If Frank Connolly was himself engaged in subversion, he should be dealt with as everyone else engaged in subversion is dealt with - through the Garda and the legal process.

The claim that McDowell had to deal with the supposed threat to the State through getting at the Centre for Public Inquiry is outrageous and entirely disingenuous.

To use Garda files in the pursuit of a political vendetta is something we have never witnessed here before. No other minister for justice - not Kevin O'Higgins, not Gerry Boland, not Charlie Haughey, not Desmond O'Malley, not Patrick Cooney, not Gerard Collins, not Seán Doherty, not Ray Burke - nobody who has held that office ever did something like this. And remember that the likes of Desmond O'Malley, Gerard Collins, Seán Doherty, Michael Noonan and Ray Burke were ministers for justice during the height of the campaign of subversion, when the most shocking crimes were being committed.

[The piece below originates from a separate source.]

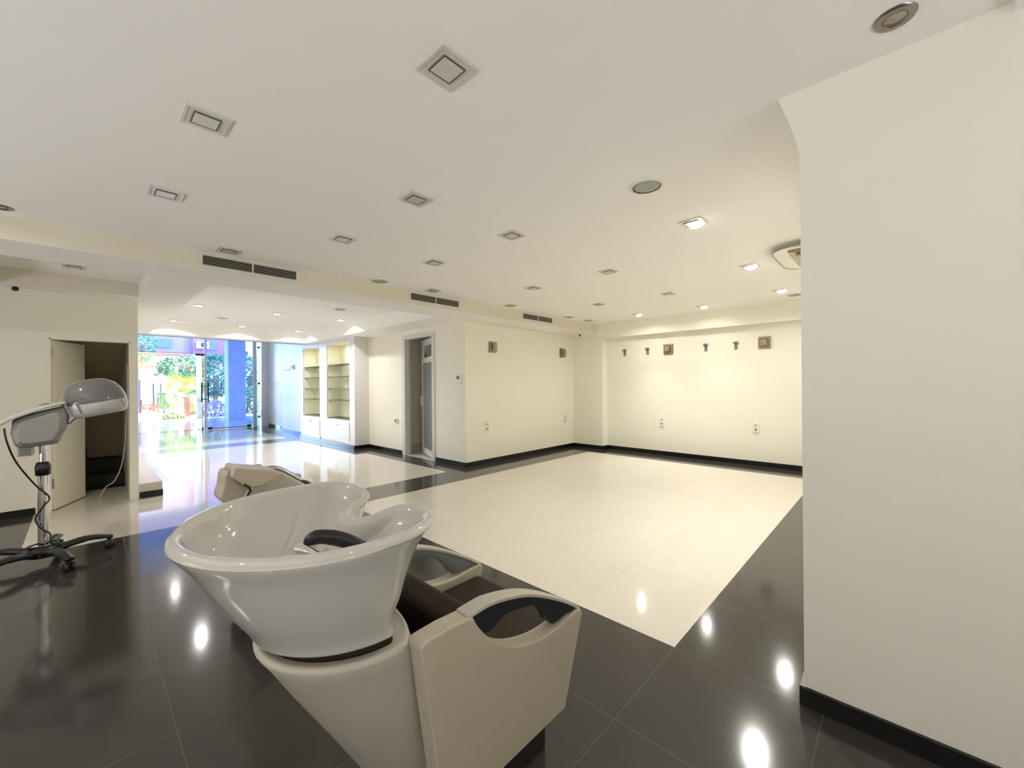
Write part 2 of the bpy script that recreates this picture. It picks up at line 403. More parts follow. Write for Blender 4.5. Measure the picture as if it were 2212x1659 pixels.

None of these ever resorted to the device of using a Garda file in a vendetta against an individual.

This is a real crisis and, if we had real politics here, we would have a real dismissal from office. Ivor Callely was fired for the most minor infraction. But for the gross abuse of his office and the exploitation of confidential files in the pursuit of a political vendetta, under the bogus cover of protecting the State against subversion, McDowell is allowed to remain a minister.

Frank Connolly might contemplate an action against McDowell for unjust invasion of his privacy.